§ Directive: Find each line holding "wide" and copy it out.

-- START OF Input material --

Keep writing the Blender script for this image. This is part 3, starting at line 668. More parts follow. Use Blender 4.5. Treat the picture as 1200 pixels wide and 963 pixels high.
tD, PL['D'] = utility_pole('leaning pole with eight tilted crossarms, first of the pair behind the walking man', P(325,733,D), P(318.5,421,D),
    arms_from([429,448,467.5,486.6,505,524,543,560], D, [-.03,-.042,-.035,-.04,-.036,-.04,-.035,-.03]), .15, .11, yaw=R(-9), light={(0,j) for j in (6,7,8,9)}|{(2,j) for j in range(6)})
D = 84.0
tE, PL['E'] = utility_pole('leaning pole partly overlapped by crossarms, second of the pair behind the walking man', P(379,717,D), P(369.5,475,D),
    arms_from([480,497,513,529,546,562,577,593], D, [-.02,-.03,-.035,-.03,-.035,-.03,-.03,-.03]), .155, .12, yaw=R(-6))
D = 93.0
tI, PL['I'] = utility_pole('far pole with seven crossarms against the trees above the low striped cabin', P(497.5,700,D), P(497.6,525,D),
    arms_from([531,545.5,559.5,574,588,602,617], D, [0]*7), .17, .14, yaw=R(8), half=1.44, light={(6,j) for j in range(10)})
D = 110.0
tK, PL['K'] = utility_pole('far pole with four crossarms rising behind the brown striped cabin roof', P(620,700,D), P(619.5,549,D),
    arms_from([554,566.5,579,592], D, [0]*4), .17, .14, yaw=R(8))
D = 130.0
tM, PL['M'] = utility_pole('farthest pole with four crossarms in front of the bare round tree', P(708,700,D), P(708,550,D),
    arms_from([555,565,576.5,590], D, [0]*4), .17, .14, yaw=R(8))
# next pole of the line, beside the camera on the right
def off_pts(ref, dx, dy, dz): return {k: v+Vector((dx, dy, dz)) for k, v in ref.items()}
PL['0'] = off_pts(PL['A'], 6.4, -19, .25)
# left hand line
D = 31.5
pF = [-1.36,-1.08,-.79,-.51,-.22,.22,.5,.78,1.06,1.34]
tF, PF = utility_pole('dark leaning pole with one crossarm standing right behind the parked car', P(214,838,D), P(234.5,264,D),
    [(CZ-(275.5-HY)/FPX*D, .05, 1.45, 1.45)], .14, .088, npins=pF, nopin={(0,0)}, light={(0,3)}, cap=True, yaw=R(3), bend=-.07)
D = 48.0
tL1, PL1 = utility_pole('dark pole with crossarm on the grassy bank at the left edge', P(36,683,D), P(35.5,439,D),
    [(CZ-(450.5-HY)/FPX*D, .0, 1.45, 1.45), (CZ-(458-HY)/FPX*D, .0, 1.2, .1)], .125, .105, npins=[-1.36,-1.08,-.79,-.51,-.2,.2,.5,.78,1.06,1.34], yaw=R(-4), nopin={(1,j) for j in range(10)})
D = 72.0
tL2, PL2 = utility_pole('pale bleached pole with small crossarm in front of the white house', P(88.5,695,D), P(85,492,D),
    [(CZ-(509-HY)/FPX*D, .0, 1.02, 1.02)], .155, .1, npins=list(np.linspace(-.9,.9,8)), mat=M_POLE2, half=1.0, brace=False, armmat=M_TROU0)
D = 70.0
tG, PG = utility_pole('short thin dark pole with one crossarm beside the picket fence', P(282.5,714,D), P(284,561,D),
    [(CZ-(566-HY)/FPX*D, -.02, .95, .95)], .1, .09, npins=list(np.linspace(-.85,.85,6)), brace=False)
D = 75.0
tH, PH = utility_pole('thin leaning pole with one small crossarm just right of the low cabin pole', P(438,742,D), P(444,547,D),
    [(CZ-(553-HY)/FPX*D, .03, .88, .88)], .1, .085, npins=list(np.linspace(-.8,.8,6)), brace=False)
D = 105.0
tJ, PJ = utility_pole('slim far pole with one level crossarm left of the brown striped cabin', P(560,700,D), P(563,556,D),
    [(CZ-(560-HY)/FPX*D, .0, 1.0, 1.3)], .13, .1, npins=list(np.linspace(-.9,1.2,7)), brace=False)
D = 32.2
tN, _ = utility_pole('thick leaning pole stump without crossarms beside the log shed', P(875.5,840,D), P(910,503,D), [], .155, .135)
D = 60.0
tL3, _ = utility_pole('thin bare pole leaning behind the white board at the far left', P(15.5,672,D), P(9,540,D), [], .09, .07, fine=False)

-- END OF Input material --
-- START OF Input material --

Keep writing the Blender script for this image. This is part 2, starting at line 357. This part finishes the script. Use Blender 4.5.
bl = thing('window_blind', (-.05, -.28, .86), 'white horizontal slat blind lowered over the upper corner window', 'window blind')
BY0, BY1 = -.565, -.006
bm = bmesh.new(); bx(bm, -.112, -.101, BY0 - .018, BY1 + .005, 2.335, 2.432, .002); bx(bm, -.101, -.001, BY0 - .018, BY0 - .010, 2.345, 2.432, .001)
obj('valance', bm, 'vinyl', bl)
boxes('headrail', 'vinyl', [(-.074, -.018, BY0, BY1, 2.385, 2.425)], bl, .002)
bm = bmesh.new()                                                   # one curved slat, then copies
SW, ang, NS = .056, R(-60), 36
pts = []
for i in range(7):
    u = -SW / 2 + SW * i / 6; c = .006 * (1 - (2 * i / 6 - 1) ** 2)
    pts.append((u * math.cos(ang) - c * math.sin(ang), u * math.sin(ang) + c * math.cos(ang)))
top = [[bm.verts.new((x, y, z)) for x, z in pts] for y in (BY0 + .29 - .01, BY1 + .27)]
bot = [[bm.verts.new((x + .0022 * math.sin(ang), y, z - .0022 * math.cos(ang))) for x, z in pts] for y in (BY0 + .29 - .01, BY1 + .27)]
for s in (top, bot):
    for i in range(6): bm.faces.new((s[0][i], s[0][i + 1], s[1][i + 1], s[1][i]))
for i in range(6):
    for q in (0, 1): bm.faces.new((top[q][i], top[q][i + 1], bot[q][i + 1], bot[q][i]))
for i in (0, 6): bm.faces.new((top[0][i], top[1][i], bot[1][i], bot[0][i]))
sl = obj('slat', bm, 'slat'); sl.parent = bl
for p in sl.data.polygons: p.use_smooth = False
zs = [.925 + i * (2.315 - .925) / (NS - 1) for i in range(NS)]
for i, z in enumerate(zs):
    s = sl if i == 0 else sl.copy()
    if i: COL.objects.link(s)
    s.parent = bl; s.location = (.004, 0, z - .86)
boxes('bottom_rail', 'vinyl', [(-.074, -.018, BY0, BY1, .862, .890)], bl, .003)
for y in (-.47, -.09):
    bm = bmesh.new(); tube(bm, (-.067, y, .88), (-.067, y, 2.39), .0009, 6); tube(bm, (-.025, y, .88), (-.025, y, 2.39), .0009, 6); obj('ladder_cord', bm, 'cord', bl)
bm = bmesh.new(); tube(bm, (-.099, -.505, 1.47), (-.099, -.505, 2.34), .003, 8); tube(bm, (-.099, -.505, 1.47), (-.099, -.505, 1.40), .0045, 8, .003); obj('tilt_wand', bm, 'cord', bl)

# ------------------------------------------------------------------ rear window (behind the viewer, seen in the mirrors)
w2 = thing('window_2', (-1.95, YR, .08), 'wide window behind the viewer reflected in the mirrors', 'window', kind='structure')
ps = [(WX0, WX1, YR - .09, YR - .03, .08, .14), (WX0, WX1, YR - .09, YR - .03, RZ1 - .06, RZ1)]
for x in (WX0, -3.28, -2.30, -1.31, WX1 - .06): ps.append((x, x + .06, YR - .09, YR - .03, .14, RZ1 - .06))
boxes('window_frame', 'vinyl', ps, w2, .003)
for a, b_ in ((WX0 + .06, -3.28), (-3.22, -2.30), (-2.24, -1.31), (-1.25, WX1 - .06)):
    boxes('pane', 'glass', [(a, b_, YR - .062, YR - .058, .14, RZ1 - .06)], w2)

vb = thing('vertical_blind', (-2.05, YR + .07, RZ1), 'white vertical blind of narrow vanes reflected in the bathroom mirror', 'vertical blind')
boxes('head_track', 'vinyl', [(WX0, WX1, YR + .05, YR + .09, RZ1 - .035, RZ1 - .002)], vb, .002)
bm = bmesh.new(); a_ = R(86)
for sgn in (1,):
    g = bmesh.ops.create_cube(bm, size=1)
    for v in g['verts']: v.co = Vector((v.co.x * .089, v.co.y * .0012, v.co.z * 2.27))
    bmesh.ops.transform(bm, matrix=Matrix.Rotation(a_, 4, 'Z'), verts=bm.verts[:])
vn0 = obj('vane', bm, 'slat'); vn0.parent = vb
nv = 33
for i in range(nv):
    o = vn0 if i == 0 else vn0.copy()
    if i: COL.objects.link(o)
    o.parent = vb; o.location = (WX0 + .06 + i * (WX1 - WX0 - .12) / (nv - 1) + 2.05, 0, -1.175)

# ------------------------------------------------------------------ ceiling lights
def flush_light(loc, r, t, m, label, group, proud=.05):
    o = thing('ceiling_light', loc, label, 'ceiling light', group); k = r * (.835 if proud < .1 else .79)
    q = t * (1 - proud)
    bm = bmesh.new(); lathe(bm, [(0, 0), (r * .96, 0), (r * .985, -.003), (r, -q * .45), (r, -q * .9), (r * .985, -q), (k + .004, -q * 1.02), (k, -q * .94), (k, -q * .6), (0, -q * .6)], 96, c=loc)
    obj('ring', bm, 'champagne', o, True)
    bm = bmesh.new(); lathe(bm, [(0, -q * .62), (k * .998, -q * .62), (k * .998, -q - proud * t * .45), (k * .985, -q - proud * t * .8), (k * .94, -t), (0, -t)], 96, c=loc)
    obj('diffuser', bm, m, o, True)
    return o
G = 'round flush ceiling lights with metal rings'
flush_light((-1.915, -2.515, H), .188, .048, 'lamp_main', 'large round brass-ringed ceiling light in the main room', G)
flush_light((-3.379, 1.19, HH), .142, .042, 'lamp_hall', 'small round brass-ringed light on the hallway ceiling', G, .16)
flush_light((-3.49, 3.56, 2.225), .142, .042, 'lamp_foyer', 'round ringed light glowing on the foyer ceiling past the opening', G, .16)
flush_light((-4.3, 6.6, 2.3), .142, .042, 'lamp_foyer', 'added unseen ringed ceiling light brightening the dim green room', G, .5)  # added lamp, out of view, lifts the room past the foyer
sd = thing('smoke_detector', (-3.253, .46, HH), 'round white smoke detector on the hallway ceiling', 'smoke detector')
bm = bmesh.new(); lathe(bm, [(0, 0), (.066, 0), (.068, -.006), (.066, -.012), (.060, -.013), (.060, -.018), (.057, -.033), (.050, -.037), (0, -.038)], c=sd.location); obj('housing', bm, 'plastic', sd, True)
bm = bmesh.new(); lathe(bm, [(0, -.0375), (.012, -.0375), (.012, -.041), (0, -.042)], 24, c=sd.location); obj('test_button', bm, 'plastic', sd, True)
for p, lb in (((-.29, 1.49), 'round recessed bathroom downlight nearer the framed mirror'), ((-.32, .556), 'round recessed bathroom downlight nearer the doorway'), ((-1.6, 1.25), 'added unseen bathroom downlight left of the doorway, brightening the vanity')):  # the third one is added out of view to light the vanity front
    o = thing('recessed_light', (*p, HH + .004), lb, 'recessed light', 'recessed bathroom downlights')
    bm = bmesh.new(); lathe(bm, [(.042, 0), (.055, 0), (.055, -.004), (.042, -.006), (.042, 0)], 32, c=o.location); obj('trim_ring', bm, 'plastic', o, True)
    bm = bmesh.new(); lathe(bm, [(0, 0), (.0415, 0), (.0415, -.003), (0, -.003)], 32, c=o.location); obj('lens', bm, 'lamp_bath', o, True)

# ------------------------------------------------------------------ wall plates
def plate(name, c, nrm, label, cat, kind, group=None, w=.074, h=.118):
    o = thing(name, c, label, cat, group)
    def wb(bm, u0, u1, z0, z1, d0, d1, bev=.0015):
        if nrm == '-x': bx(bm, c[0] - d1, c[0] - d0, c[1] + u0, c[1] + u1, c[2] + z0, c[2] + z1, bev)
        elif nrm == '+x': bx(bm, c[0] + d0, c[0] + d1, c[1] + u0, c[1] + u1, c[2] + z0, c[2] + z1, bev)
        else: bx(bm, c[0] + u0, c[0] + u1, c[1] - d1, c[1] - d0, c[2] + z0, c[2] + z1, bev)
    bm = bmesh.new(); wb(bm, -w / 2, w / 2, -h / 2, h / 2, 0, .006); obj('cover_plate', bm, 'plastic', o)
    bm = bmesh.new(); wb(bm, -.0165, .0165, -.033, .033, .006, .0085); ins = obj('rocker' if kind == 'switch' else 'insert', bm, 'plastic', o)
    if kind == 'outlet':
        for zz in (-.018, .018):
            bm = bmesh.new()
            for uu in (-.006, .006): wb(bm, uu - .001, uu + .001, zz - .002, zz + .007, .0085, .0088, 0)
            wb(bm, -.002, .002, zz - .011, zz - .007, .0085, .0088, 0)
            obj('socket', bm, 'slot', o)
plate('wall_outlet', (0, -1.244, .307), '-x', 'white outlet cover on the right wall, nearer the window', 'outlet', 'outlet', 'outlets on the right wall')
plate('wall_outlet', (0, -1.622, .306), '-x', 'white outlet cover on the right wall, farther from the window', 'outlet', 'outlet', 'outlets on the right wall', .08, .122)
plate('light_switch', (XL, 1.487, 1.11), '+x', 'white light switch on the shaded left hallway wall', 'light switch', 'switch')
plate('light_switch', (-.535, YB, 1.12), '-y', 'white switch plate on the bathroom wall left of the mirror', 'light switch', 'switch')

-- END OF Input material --
-- START OF Input material --

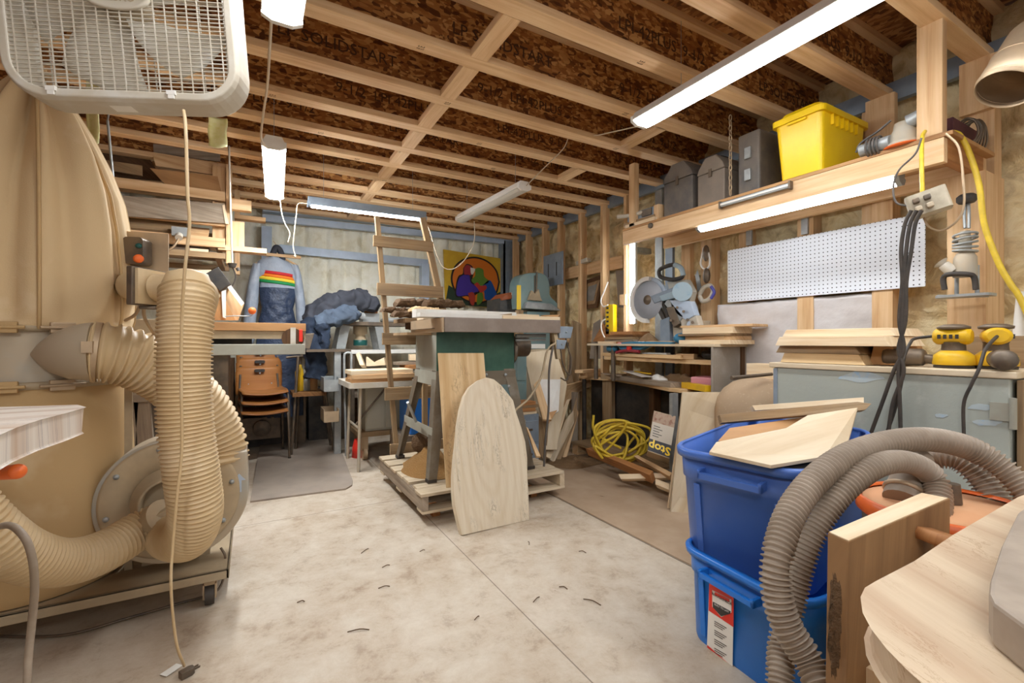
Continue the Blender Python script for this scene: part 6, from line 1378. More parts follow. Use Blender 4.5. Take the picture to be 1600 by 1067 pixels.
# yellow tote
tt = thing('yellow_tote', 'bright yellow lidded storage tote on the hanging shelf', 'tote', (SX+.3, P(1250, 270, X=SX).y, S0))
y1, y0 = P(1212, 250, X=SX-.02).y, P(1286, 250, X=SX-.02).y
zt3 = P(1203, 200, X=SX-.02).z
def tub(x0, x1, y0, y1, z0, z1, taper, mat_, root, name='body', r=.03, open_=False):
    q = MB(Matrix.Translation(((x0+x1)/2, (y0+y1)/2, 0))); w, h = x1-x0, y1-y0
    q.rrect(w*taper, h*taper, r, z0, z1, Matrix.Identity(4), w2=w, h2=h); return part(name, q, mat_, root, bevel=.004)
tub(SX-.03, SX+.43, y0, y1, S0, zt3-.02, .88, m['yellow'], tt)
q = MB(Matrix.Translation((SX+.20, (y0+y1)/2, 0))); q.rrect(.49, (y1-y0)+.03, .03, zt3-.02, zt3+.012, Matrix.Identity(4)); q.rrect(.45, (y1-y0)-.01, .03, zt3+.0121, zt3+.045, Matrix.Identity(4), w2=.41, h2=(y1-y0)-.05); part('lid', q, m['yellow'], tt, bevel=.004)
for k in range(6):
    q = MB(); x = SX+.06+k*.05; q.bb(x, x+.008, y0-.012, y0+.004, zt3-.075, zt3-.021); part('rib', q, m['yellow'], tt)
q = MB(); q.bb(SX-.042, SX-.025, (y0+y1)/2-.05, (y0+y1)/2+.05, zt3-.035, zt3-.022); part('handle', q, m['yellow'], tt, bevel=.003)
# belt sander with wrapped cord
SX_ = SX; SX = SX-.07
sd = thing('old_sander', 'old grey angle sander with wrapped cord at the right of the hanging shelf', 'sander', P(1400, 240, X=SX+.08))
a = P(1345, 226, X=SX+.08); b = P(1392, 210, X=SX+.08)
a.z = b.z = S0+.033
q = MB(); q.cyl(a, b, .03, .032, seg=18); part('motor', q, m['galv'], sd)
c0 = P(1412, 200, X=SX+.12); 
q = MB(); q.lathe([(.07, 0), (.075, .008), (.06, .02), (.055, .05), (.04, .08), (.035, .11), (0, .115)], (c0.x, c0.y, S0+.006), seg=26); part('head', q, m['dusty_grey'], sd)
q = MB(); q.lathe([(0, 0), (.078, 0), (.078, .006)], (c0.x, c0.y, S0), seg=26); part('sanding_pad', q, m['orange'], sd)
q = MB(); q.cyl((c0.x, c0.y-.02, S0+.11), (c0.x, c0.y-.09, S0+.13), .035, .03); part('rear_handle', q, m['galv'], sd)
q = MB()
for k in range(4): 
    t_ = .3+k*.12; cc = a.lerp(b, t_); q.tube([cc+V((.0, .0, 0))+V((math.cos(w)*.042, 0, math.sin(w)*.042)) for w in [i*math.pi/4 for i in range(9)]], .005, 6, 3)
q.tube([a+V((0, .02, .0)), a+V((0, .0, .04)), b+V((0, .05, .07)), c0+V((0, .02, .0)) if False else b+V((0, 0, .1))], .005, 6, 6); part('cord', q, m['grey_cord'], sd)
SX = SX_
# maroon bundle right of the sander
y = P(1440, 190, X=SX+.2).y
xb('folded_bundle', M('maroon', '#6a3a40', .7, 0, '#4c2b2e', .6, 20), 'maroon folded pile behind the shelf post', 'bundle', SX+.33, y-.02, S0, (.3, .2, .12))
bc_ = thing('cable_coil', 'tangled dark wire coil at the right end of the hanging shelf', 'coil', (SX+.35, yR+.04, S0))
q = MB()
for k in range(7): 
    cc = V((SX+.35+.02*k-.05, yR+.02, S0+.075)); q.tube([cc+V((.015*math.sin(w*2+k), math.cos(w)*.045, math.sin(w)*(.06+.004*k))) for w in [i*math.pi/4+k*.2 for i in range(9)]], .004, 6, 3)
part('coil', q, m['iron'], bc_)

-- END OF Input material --

§ The answer:
Keep writing the Blender script for this image. This is part 3, starting at line 668. More parts follow. Use Blender 4.5. Treat the picture as 1200 pixels wide and 963 pixels high.
w2 = thing('window_2', (-1.95, YR, .08), 'wide window behind the viewer reflected in the mirrors', 'window', kind='structure')